Darin J. Sallam
دارين سلام
Born: Kuwait City, Kuwait
Domain: Film & Television
Recognition: REGIONAL
Biography
Darin J. Sallam is a filmmaker of Palestinian heritage whose debut feature brought the human experience of the 1948 Nakba to a wide international audience. The daughter of a Palestinian refugee family, she was born and raised in Amman, Jordan, and trained in filmmaking, developing a commitment to telling stories rooted in Palestinian memory and the refugee experience. Her breakthrough came with "Farha" (2021), a feature inspired by a true story her mother had told her: that of a teenage Palestinian girl locked in a storeroom by her father for safety during the violence of 1948, who witnesses the destruction of her village through a crack in the wall.
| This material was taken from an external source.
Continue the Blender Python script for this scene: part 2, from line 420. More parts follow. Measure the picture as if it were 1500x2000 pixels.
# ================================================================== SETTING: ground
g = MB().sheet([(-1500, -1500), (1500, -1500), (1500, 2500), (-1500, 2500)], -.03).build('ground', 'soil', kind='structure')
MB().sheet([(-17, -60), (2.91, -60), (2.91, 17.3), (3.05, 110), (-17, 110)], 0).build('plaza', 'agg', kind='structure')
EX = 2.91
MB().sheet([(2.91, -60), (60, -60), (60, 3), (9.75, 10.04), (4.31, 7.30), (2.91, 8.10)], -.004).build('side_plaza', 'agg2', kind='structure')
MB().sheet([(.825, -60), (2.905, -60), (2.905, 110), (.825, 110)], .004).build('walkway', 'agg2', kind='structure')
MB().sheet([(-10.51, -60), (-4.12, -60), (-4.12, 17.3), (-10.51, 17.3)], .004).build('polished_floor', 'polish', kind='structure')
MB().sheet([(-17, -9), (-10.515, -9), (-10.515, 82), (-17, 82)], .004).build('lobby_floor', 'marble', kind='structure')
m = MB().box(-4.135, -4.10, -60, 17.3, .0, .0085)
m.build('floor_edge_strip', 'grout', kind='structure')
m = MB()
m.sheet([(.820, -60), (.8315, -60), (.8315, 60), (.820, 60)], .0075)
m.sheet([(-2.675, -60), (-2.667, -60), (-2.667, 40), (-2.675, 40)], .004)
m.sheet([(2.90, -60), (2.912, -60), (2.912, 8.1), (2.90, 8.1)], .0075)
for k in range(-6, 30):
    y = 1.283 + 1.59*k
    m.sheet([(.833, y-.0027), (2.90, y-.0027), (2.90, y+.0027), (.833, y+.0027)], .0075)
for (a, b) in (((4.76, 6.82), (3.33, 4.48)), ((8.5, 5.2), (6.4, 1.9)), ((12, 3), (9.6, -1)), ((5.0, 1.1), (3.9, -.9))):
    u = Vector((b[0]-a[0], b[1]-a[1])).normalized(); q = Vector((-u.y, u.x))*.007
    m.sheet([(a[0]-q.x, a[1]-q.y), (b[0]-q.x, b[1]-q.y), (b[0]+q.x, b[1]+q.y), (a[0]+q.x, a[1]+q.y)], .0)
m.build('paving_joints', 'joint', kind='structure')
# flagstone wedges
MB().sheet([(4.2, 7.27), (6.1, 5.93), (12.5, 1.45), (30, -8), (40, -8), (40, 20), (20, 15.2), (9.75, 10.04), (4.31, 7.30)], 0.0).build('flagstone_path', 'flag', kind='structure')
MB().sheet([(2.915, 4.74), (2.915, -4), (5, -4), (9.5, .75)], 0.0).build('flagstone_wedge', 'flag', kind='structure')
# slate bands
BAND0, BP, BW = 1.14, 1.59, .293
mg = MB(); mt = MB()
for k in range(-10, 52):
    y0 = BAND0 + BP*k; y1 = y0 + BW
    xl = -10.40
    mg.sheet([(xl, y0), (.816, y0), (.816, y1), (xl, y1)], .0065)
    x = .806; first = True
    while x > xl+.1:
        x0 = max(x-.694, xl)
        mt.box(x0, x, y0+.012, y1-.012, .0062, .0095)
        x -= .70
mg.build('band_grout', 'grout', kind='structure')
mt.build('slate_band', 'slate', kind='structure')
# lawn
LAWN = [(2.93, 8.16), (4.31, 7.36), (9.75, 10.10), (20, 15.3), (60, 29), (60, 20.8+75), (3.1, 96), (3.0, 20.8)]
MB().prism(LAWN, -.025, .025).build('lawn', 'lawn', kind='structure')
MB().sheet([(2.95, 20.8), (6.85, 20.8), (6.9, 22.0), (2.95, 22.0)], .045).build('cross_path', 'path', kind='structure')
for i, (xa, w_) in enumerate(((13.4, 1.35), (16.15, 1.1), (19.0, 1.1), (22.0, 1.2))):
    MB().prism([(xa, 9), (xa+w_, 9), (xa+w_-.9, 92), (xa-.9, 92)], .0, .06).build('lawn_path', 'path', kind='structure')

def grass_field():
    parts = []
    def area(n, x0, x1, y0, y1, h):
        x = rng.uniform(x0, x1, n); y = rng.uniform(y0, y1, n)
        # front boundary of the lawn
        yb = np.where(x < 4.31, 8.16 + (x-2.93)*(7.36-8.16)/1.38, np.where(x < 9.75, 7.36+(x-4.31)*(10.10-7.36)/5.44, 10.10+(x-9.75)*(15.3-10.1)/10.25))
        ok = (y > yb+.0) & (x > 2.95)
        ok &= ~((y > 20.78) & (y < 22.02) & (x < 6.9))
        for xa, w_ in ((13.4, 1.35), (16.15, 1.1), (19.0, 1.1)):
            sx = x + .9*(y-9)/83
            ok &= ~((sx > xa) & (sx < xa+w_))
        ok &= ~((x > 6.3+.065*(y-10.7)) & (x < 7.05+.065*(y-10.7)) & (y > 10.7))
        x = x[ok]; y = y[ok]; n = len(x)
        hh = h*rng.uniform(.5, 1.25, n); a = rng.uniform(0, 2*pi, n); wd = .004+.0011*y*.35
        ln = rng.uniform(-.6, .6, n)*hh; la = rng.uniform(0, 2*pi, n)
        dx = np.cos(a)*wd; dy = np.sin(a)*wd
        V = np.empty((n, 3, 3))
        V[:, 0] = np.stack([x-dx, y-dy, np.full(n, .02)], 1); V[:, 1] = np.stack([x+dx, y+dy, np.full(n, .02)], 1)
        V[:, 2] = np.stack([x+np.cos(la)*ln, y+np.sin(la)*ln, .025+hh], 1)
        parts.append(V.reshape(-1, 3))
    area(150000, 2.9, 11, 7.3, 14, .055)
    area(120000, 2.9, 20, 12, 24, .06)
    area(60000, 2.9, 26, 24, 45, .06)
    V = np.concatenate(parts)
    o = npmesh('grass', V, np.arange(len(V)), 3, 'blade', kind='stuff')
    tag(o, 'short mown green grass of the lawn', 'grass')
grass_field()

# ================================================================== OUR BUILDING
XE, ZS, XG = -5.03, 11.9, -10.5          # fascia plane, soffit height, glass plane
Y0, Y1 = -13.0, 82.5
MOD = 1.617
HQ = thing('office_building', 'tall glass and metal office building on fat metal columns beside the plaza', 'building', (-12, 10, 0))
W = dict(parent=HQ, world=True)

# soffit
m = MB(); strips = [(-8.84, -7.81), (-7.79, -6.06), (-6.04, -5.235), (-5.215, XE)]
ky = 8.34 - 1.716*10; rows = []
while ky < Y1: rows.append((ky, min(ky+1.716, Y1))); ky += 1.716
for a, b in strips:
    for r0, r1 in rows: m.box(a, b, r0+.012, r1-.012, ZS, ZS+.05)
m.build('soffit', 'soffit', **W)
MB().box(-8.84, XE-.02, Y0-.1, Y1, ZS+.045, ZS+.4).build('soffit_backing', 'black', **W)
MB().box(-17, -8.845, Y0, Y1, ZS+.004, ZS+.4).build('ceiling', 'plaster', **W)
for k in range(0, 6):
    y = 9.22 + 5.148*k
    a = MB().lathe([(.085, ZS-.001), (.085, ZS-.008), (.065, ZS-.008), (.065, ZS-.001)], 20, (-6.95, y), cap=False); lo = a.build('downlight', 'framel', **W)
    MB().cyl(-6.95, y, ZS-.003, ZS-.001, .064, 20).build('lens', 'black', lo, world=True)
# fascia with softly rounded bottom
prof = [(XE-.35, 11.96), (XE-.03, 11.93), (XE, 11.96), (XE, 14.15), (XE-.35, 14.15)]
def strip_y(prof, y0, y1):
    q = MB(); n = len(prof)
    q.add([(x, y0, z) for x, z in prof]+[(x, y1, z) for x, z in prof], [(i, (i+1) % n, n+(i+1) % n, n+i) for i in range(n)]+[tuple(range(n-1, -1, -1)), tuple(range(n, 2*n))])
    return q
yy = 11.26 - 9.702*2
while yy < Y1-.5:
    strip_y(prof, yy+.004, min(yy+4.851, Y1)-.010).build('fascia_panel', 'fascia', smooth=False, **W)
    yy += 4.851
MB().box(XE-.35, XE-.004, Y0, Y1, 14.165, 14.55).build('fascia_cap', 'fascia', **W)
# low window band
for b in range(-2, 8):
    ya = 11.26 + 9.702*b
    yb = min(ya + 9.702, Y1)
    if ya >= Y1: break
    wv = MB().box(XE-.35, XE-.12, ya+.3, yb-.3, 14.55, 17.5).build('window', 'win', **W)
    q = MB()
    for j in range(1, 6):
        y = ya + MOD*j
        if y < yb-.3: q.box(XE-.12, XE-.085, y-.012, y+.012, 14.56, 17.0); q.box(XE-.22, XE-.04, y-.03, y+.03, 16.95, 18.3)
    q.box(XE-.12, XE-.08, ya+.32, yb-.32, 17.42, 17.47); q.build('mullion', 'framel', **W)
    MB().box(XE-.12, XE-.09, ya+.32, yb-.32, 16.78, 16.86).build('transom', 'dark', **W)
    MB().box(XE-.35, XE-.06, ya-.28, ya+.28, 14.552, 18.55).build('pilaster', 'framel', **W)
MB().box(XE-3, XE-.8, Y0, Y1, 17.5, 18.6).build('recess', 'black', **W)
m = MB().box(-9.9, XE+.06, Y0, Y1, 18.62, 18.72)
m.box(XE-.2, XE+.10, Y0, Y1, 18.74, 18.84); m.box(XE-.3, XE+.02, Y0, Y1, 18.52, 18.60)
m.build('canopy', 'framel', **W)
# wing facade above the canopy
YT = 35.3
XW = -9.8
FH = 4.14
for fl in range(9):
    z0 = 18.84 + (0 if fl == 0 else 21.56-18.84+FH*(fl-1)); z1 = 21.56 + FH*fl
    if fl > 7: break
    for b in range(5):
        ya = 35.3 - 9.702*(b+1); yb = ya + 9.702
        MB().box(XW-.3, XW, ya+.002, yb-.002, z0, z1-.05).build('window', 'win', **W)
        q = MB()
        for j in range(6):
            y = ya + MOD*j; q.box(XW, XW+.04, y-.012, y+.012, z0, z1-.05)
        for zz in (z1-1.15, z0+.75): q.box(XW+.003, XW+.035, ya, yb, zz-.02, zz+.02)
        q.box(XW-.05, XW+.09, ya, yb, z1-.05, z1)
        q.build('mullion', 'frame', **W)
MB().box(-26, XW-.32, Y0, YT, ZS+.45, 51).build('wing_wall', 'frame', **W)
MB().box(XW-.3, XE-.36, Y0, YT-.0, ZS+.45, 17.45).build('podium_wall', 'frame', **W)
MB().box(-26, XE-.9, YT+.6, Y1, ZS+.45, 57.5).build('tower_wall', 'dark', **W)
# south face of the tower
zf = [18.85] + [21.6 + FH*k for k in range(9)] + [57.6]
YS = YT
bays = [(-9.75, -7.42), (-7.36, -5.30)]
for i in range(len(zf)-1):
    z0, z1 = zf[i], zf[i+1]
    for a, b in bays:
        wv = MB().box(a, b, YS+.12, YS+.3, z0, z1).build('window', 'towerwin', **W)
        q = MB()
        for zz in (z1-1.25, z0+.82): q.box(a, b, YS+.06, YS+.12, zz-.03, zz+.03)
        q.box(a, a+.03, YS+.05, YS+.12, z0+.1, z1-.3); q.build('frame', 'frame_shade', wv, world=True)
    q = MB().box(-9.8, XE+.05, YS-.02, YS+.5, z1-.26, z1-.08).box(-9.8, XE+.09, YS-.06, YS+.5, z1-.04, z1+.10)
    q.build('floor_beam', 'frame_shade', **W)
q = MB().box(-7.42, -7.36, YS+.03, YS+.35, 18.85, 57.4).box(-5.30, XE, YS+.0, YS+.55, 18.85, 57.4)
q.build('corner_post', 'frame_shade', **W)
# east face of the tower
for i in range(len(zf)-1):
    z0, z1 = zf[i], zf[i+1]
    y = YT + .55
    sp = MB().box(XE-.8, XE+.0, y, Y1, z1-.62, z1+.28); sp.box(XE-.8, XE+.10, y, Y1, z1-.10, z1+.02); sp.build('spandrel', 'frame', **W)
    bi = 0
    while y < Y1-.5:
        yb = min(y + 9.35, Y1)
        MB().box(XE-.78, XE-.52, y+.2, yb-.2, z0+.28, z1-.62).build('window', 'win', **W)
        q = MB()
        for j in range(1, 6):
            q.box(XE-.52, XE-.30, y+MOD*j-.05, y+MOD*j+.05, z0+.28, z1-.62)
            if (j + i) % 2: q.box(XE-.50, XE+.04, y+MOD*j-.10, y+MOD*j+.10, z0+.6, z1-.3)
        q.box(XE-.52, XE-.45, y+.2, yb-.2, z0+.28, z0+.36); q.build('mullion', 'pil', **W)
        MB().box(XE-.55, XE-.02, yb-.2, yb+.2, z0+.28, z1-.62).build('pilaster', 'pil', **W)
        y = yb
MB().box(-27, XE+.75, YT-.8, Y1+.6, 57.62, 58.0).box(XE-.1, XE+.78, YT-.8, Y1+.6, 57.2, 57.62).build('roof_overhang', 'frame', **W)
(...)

The intimate, harrowing film offered one of the few narrative feature depictions of the Nakba from a child's perspective. "Farha" premiered at the Toronto International Film Festival, won audience and jury awards on the festival circuit, and was selected as Jordan's official submission for the Academy Award for Best International Feature Film. When the film was released globally on Netflix in 2022, it reached enormous worldwide audiences and provoked intense international debate, dramatically raising the visibility of the Nakba in popular culture. The film's restraint and focus on a single child's experience made it an emotionally powerful work of historical witness, and its global streaming release marked a milestone in the international circulation of Palestinian historical narrative. Sallam emerged from the film as a significant new voice committed to preserving Palestinian memory through accessible, emotionally direct cinema.
Why This Person Matters
Sallam's 'Farha' brought a child's-eye account of the Nakba to a global Netflix audience, becoming one of the most widely seen narrative depictions of 1948.